**Directions:** Every line of the material is to be quoted verbatim, minus the pictures.

### Data shown ###

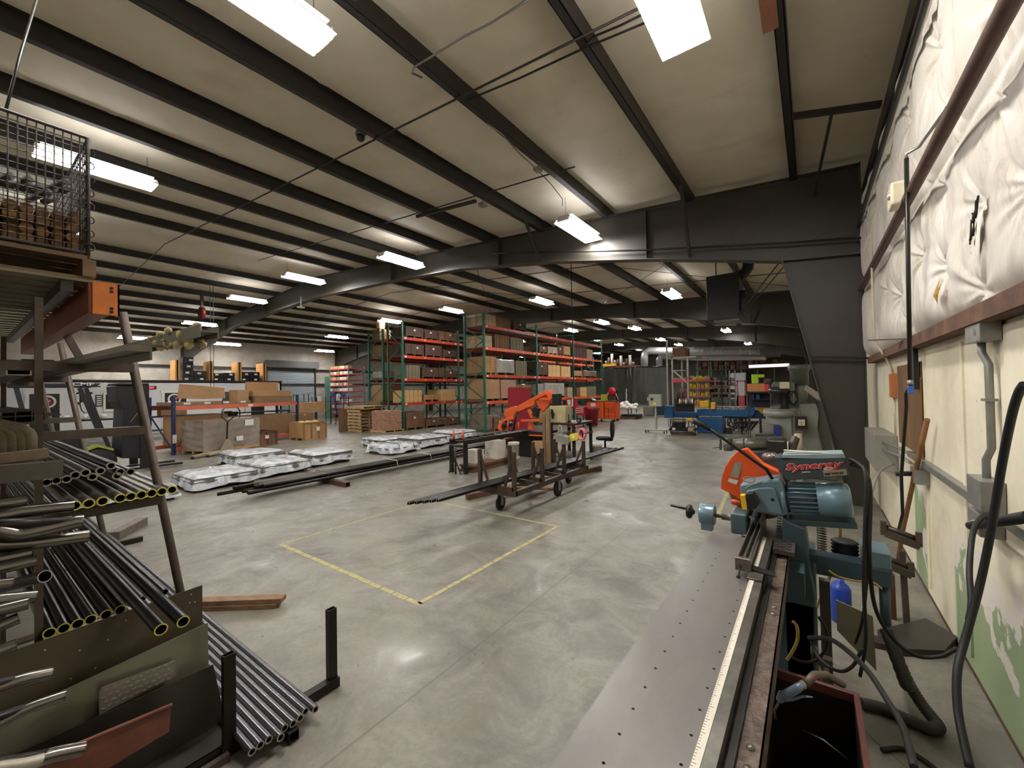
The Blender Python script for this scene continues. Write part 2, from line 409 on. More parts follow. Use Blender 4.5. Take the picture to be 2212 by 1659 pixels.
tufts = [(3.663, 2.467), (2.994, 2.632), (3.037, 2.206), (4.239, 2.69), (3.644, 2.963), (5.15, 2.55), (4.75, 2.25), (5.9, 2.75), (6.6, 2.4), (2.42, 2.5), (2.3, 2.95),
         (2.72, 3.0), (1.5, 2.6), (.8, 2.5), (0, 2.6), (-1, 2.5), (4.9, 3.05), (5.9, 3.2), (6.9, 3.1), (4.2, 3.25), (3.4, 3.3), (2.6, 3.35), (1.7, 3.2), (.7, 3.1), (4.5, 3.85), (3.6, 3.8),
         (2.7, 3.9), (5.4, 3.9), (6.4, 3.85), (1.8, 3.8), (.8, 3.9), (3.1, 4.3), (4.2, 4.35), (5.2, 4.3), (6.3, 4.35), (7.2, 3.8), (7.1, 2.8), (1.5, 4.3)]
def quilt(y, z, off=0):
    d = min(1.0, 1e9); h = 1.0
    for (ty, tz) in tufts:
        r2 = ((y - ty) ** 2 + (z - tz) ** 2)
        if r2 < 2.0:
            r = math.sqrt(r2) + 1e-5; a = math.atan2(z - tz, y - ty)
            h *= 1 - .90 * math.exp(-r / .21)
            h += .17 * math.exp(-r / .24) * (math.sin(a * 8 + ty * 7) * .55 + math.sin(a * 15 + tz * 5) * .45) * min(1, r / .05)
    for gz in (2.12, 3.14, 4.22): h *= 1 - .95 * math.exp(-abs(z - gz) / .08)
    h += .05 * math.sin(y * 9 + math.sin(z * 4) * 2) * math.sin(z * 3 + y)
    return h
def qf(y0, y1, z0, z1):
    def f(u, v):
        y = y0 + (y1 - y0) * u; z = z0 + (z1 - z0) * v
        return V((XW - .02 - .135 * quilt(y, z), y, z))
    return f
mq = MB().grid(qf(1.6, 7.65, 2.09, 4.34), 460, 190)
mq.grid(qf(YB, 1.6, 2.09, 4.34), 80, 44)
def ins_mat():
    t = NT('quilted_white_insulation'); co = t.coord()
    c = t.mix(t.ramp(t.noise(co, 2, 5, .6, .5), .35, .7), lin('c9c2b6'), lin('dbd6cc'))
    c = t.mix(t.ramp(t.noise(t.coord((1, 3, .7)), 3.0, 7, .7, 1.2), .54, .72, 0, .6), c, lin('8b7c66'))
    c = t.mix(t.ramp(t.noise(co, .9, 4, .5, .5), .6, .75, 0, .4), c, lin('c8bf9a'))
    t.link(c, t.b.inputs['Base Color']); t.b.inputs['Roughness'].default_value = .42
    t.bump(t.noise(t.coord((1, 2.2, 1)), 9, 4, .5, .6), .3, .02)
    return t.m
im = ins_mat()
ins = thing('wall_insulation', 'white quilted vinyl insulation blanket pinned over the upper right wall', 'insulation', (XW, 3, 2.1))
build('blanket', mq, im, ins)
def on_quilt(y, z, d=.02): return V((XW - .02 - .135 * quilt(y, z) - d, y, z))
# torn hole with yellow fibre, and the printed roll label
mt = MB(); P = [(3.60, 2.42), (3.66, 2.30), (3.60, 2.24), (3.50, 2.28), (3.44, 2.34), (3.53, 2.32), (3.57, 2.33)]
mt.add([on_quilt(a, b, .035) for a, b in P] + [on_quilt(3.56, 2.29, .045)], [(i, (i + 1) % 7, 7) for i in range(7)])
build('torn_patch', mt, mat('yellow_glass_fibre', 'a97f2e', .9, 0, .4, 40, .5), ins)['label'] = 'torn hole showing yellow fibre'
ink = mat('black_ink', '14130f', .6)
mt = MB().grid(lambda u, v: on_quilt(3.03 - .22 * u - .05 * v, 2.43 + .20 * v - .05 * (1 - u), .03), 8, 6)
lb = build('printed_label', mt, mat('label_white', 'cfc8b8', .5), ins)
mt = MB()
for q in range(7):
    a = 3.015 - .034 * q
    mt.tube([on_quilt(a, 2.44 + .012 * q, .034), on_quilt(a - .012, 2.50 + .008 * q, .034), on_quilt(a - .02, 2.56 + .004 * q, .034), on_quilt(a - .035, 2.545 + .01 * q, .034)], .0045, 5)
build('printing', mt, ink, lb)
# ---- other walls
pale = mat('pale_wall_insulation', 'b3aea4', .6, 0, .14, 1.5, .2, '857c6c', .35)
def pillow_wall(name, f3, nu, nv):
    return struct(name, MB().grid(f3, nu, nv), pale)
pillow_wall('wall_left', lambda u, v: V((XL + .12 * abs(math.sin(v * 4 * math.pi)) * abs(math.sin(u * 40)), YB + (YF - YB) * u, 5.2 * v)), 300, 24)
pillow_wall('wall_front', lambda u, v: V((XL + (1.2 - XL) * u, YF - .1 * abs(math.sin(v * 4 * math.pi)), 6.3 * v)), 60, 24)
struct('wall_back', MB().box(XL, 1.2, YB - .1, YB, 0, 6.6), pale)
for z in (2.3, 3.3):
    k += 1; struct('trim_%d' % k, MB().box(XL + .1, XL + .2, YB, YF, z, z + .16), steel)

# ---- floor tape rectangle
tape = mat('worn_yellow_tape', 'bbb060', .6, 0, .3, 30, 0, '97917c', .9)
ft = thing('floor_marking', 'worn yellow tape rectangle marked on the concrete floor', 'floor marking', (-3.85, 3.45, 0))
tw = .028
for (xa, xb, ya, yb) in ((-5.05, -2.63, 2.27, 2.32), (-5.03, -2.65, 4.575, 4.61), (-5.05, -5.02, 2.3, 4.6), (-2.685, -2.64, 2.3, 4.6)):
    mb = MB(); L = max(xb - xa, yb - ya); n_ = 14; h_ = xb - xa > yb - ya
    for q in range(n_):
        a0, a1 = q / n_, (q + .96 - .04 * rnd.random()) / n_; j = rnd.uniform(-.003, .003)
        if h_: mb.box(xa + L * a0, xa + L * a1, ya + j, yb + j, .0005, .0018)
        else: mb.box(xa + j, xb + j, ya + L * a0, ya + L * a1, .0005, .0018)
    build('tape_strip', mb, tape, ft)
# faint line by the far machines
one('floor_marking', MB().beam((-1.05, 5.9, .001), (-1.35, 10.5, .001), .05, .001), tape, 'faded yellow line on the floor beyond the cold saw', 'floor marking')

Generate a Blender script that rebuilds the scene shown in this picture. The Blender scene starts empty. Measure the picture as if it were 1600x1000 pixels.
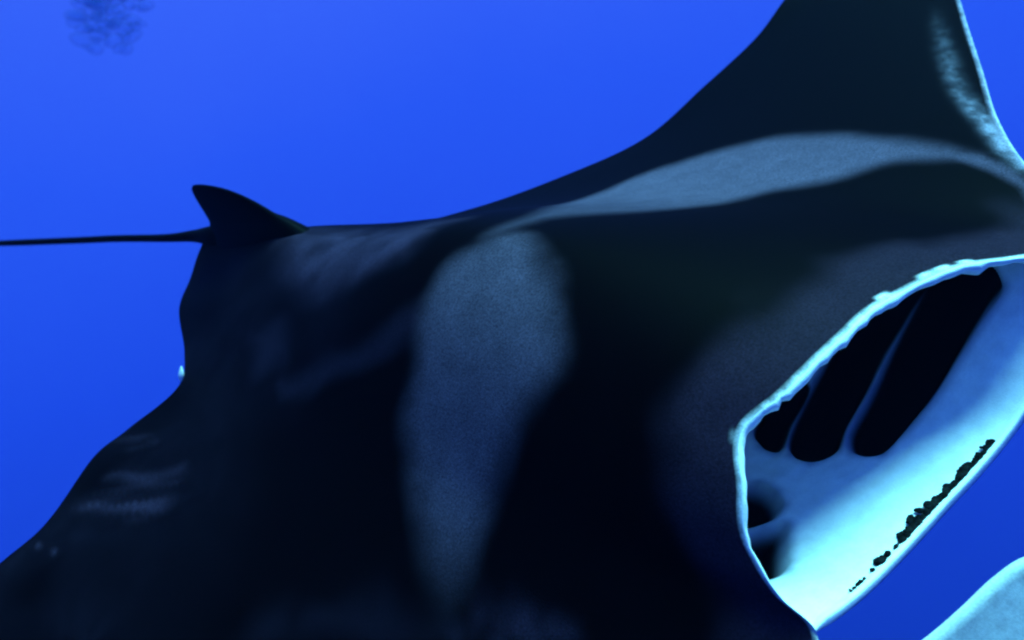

###

**Reply:**
The Blender Python script for this scene continues. Write part 2, from line 409 on. More parts follow. Use Blender 4.5. Take the picture to be 2212 by 1659 pixels.
tufts = [(3.663, 2.467), (2.994, 2.632), (3.037, 2.206), (4.239, 2.69), (3.644, 2.963), (5.15, 2.55), (4.75, 2.25), (5.9, 2.75), (6.6, 2.4), (2.42, 2.5), (2.3, 2.95),
         (2.72, 3.0), (1.5, 2.6), (.8, 2.5), (0, 2.6), (-1, 2.5), (4.9, 3.05), (5.9, 3.2), (6.9, 3.1), (4.2, 3.25), (3.4, 3.3), (2.6, 3.35), (1.7, 3.2), (.7, 3.1), (4.5, 3.85), (3.6, 3.8),
         (2.7, 3.9), (5.4, 3.9), (6.4, 3.85), (1.8, 3.8), (.8, 3.9), (3.1, 4.3), (4.2, 4.35), (5.2, 4.3), (6.3, 4.35), (7.2, 3.8), (7.1, 2.8), (1.5, 4.3)]
def quilt(y, z, off=0):
    d = min(1.0, 1e9); h = 1.0
    for (ty, tz) in tufts:
        r2 = ((y - ty) ** 2 + (z - tz) ** 2)
        if r2 < 2.0:
            r = math.sqrt(r2) + 1e-5; a = math.atan2(z - tz, y - ty)
            h *= 1 - .90 * math.exp(-r / .21)
            h += .17 * math.exp(-r / .24) * (math.sin(a * 8 + ty * 7) * .55 + math.sin(a * 15 + tz * 5) * .45) * min(1, r / .05)
    for gz in (2.12, 3.14, 4.22): h *= 1 - .95 * math.exp(-abs(z - gz) / .08)
    h += .05 * math.sin(y * 9 + math.sin(z * 4) * 2) * math.sin(z * 3 + y)
    return h
def qf(y0, y1, z0, z1):
    def f(u, v):
        y = y0 + (y1 - y0) * u; z = z0 + (z1 - z0) * v
        return V((XW - .02 - .135 * quilt(y, z), y, z))
    return f
mq = MB().grid(qf(1.6, 7.65, 2.09, 4.34), 460, 190)
mq.grid(qf(YB, 1.6, 2.09, 4.34), 80, 44)
def ins_mat():
    t = NT('quilted_white_insulation'); co = t.coord()
    c = t.mix(t.ramp(t.noise(co, 2, 5, .6, .5), .35, .7), lin('c9c2b6'), lin('dbd6cc'))
    c = t.mix(t.ramp(t.noise(t.coord((1, 3, .7)), 3.0, 7, .7, 1.2), .54, .72, 0, .6), c, lin('8b7c66'))
    c = t.mix(t.ramp(t.noise(co, .9, 4, .5, .5), .6, .75, 0, .4), c, lin('c8bf9a'))
    t.link(c, t.b.inputs['Base Color']); t.b.inputs['Roughness'].default_value = .42
    t.bump(t.noise(t.coord((1, 2.2, 1)), 9, 4, .5, .6), .3, .02)
    return t.m
im = ins_mat()
ins = thing('wall_insulation', 'white quilted vinyl insulation blanket pinned over the upper right wall', 'insulation', (XW, 3, 2.1))
build('blanket', mq, im, ins)
def on_quilt(y, z, d=.02): return V((XW - .02 - .135 * quilt(y, z) - d, y, z))
# torn hole with yellow fibre, and the printed roll label
mt = MB(); P = [(3.60, 2.42), (3.66, 2.30), (3.60, 2.24), (3.50, 2.28), (3.44, 2.34), (3.53, 2.32), (3.57, 2.33)]
mt.add([on_quilt(a, b, .035) for a, b in P] + [on_quilt(3.56, 2.29, .045)], [(i, (i + 1) % 7, 7) for i in range(7)])
build('torn_patch', mt, mat('yellow_glass_fibre', 'a97f2e', .9, 0, .4, 40, .5), ins)['label'] = 'torn hole showing yellow fibre'
ink = mat('black_ink', '14130f', .6)
mt = MB().grid(lambda u, v: on_quilt(3.03 - .22 * u - .05 * v, 2.43 + .20 * v - .05 * (1 - u), .03), 8, 6)
lb = build('printed_label', mt, mat('label_white', 'cfc8b8', .5), ins)
mt = MB()
for q in range(7):
    a = 3.015 - .034 * q
    mt.tube([on_quilt(a, 2.44 + .012 * q, .034), on_quilt(a - .012, 2.50 + .008 * q, .034), on_quilt(a - .02, 2.56 + .004 * q, .034), on_quilt(a - .035, 2.545 + .01 * q, .034)], .0045, 5)
build('printing', mt, ink, lb)
# ---- other walls
pale = mat('pale_wall_insulation', 'b3aea4', .6, 0, .14, 1.5, .2, '857c6c', .35)
def pillow_wall(name, f3, nu, nv):
    return struct(name, MB().grid(f3, nu, nv), pale)
pillow_wall('wall_left', lambda u, v: V((XL + .12 * abs(math.sin(v * 4 * math.pi)) * abs(math.sin(u * 40)), YB + (YF - YB) * u, 5.2 * v)), 300, 24)
pillow_wall('wall_front', lambda u, v: V((XL + (1.2 - XL) * u, YF - .1 * abs(math.sin(v * 4 * math.pi)), 6.3 * v)), 60, 24)
struct('wall_back', MB().box(XL, 1.2, YB - .1, YB, 0, 6.6), pale)
for z in (2.3, 3.3):
    k += 1; struct('trim_%d' % k, MB().box(XL + .1, XL + .2, YB, YF, z, z + .16), steel)

# ---- floor tape rectangle
tape = mat('worn_yellow_tape', 'bbb060', .6, 0, .3, 30, 0, '97917c', .9)
ft = thing('floor_marking', 'worn yellow tape rectangle marked on the concrete floor', 'floor marking', (-3.85, 3.45, 0))
tw = .028
for (xa, xb, ya, yb) in ((-5.05, -2.63, 2.27, 2.32), (-5.03, -2.65, 4.575, 4.61), (-5.05, -5.02, 2.3, 4.6), (-2.685, -2.64, 2.3, 4.6)):
    mb = MB(); L = max(xb - xa, yb - ya); n_ = 14; h_ = xb - xa > yb - ya
    for q in range(n_):
        a0, a1 = q / n_, (q + .96 - .04 * rnd.random()) / n_; j = rnd.uniform(-.003, .003)
        if h_: mb.box(xa + L * a0, xa + L * a1, ya + j, yb + j, .0005, .0018)
        else: mb.box(xa + j, xb + j, ya + L * a0, ya + L * a1, .0005, .0018)
    build('tape_strip', mb, tape, ft)
# faint line by the far machines
one('floor_marking', MB().beam((-1.05, 5.9, .001), (-1.35, 10.5, .001), .05, .001), tape, 'faded yellow line on the floor beyond the cold saw', 'floor marking')

Generate a Blender script that rebuilds the scene shown in this picture. The Blender scene starts empty. Measure the picture as if it were 1600x1000 pixels.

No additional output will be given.